Two weeks in the countryside of Poland teaching young children the basics of the English language gave Cherry Anne Ward and Nancy Hightower an admiration for a resilient people not many years removed from the control of Soviet communism.

  • "Nancy and I were overwhelmed by the Polish people by their strong character, their continuance of life," says Ward, who retired from Athens Middle School in 2003 after nearly 25 years in the classroom. "We developed an incredible admiration for them; the grandmothers with their hard-work faces, out in the fields with their grandchildren, dressed in babushkas, picking up potatoes."
  • It was an article in The News-Courier about Frances Owens' trip to Hungary that caught Ward's interest and sent her to Hightower, a friend who retired from Julian Newman Elementary School in 2001 after 20 years as an elementary teacher.
  • Hungary and Poland needed teachers of English.

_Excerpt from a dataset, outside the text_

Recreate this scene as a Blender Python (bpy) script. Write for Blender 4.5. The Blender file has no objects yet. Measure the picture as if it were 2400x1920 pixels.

  • "Having recently joined the European Union," explains Ward, "they think it's important for their children to learn to speak a common language. They chose English, the language of economics."
  • Lodging in a house built in the 1700s as a private residence but now owned by the government, Ward and Hightower were driven to their schools by local parents for after-school lessons in English with students who took the instruction of their own volition.
  • "We taught them English by speaking the language, by acting it out, and by using hands-on materials, pictures and songs," says Hightower. "They had almost no instructional materials. If we had known ahead of time, there were so many things we could have brought from home. We taught in the barest room - a huge room with a folding chalkboard. There were no bulletin boards, no manipulatives like flash cards."
  • Team members managed by sharing what they did have and using materials left there by previous overseas teachers, and they capitalized on the experience of their predecessors.
  • Each teacher keeps a journal, logging entries each evening so that teachers who follow will have the benefit of his experience and the students will have continuity of instruction.
  • Ward brought along a set of clocks that her school system had discarded. The students practiced manipulating the hands and announcing the time, although Ward had to adjust to their British English textbooks in which 4:30 is phrased "half after 4."
  • They taught basic English vocabulary: colors, numbers, parts of the body, items of clothing, etc.
  • One of Ward's favorite techniques was to hand out cards with words such as "door," "mirror," "pencil" and "shirt," then she asked the students to say the word, identify the object, and then tape the card to the object.
  • Both Ward and Hightower describe the children of Poland as eager and enthusiastic.
  • "They were enthusiastic learners," says Hightower. "They were there because they wanted to be there. They absorbed anything we said or did."
  • "If we drew smiley faces on their papers or wrote 'super' or 'super student,' they were so pleased," says Hightower. "They'd go around to other students and point to their papers and say, 'See? Super.' "
  • Here are Ward's and Hightower's miscellaneous observations about their experiences in Poland:

  • Although the classrooms were not supplied with textbooks and manipulatives, the teachers were surprised when students brought out boxes with "a beautiful array of crayons, markers, protractors and pastels" to work with. Children also brought tiny notebooks they used as journals.
  • High school students in Poland study 12-14 subjects over the course of a week.
  • The Polish are a church-going people. Ninety-nine percent are Catholic, and 98 percent practice their faith.
  • The Polish don't go into debt. They build houses in stages as their finances allow. It isn't unusual to see a house under construction for several years.
  • The grayness and drabness of the architecture and dress in Poland—probably a holdover from the Communist influence—is more than compensated for by the beauty of Poland's flowers.
  • Children brought them by the handfuls to their teachers daily.